Re: [GIT PULL] adaptive spinning mutexes

From: Ingo Molnar
Date: Thu Jan 15 2009 - 13:09:25 EST



* Linus Torvalds <torvalds@xxxxxxxxxxxxxxxxxxxx> wrote:

> > Has anyone found a non-synthetic benchmark where this makes a
> > significant difference? Aside from btrfs, I mean.
>
> Yea, if you have some particular filesystem (or other subsystem) that
> uses a global mutex, you'll obviously see way more contention. Btrfs may
> not be _unique_ in this regard, but it's definitely doing something that
> isn't good.
>
> Btw, it's doing something that ext3 also used to do iirc, until we fixed
> it to use spinlocks instead (the block group lock in particular).
>
> Yeah - just double-checked.
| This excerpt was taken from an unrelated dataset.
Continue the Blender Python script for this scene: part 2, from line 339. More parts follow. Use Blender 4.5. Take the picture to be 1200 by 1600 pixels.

Commit c12b9866ea52 in the historical Linux
> archive, from 2003. Which made block allocation protected by a per-group
> spinlock, rather than lock_super().

btw., i think spin-mutexes have a design advantage here: in a lot of code
areas it's quite difficult to use spinlocks - cannot allocate memory,
cannot call any code that can sporadically block (but does not _normally_
block), etc.

With mutexes those atomicity constraints go away - and the performance
profile should now be quite close to that of spinlocks as well.